■ DATA ROWS ■
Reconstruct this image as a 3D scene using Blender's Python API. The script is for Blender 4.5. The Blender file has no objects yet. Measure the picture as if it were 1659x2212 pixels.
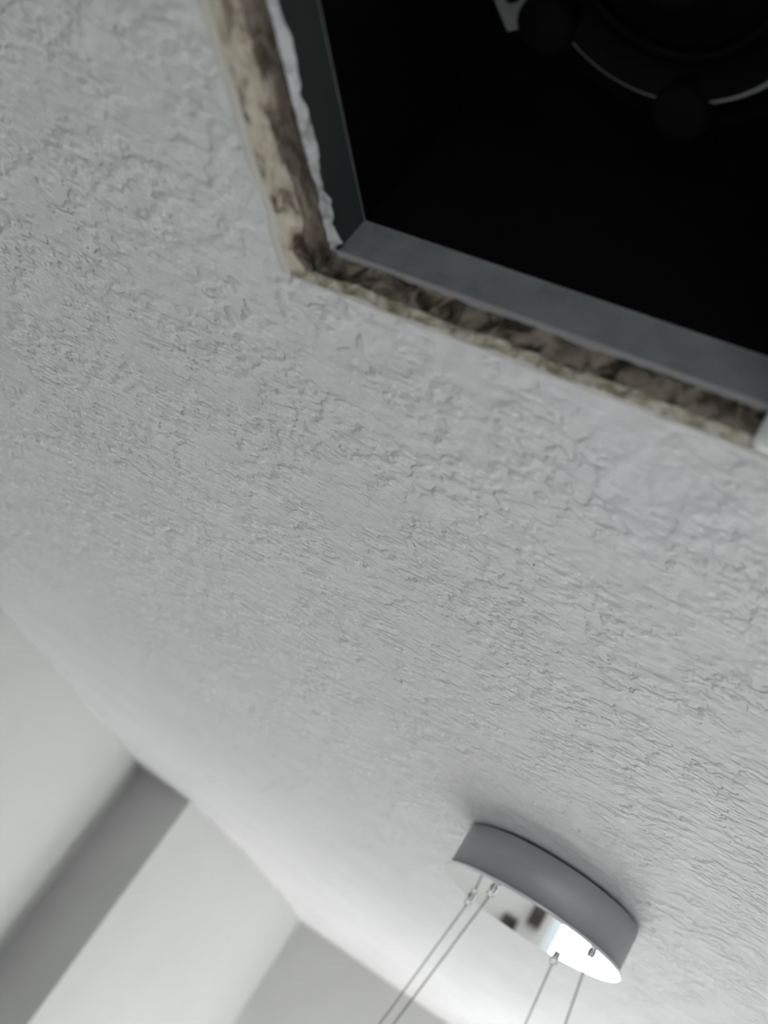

---

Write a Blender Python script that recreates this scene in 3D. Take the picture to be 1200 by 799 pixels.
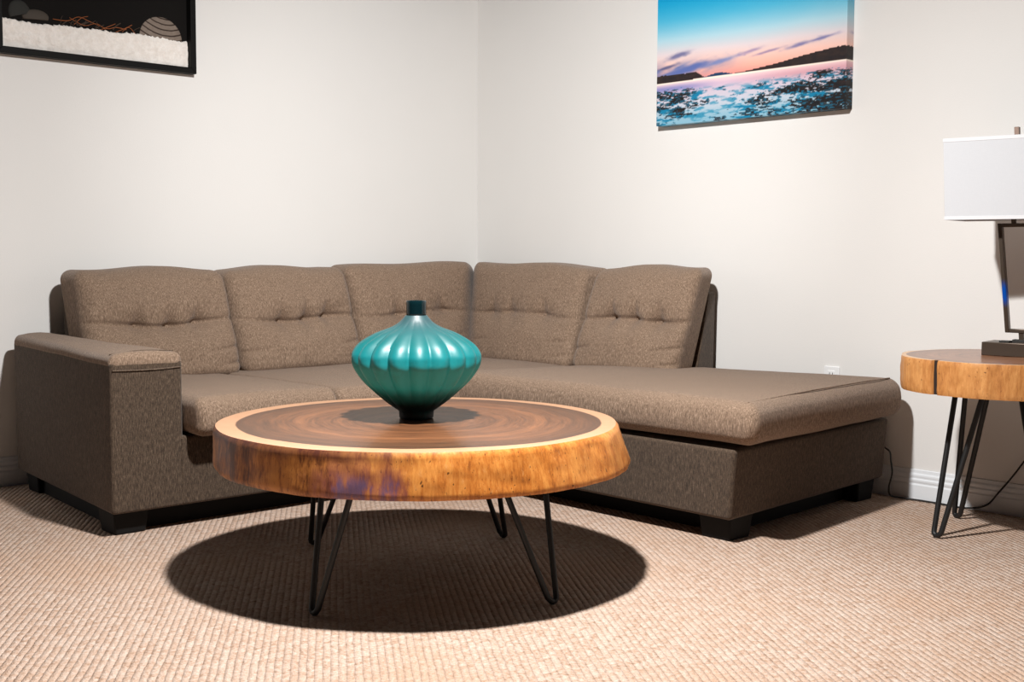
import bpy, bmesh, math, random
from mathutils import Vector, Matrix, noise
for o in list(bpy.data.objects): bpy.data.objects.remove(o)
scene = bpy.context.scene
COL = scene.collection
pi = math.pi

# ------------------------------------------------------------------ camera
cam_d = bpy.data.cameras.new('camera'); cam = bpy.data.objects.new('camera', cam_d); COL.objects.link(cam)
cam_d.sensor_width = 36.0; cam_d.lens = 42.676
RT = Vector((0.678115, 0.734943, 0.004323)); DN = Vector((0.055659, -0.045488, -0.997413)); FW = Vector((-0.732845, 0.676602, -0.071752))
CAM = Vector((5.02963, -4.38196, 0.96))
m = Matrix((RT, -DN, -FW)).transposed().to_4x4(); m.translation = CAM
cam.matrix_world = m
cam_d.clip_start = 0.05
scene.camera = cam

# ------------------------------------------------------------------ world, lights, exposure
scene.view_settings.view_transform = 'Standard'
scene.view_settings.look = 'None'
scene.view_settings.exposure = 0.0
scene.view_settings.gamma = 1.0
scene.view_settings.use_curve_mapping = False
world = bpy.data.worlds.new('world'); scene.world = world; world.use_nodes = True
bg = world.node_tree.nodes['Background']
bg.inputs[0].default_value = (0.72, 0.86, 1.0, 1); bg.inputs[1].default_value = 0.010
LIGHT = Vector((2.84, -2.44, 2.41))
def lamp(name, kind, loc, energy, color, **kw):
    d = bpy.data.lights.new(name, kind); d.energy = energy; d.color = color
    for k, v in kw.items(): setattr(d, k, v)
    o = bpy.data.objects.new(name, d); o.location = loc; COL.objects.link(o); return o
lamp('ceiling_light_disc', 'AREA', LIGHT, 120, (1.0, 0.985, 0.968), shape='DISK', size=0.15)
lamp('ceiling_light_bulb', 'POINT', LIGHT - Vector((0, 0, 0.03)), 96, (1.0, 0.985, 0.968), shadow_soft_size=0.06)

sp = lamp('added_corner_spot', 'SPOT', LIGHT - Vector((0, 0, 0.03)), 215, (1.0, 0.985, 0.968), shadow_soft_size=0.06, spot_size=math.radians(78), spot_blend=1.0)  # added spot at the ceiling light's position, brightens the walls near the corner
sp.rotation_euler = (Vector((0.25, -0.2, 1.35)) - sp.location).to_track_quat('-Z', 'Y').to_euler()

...

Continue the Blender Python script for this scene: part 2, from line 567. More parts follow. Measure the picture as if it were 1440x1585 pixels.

■ DIRECTIONS ■
Nothing but the lines from the one with "Write a Blender" through the one with "pi = math.pi" should be copied, word for word. Pictures are left out.

■ THE RESULT ■
Write a Blender Python script that recreates this scene in 3D. Take the picture to be 1200 by 799 pixels.
import bpy, bmesh, math, random
from mathutils import Vector, Matrix, noise
for o in list(bpy.data.objects): bpy.data.objects.remove(o)
scene = bpy.context.scene
COL = scene.collection
pi = math.pi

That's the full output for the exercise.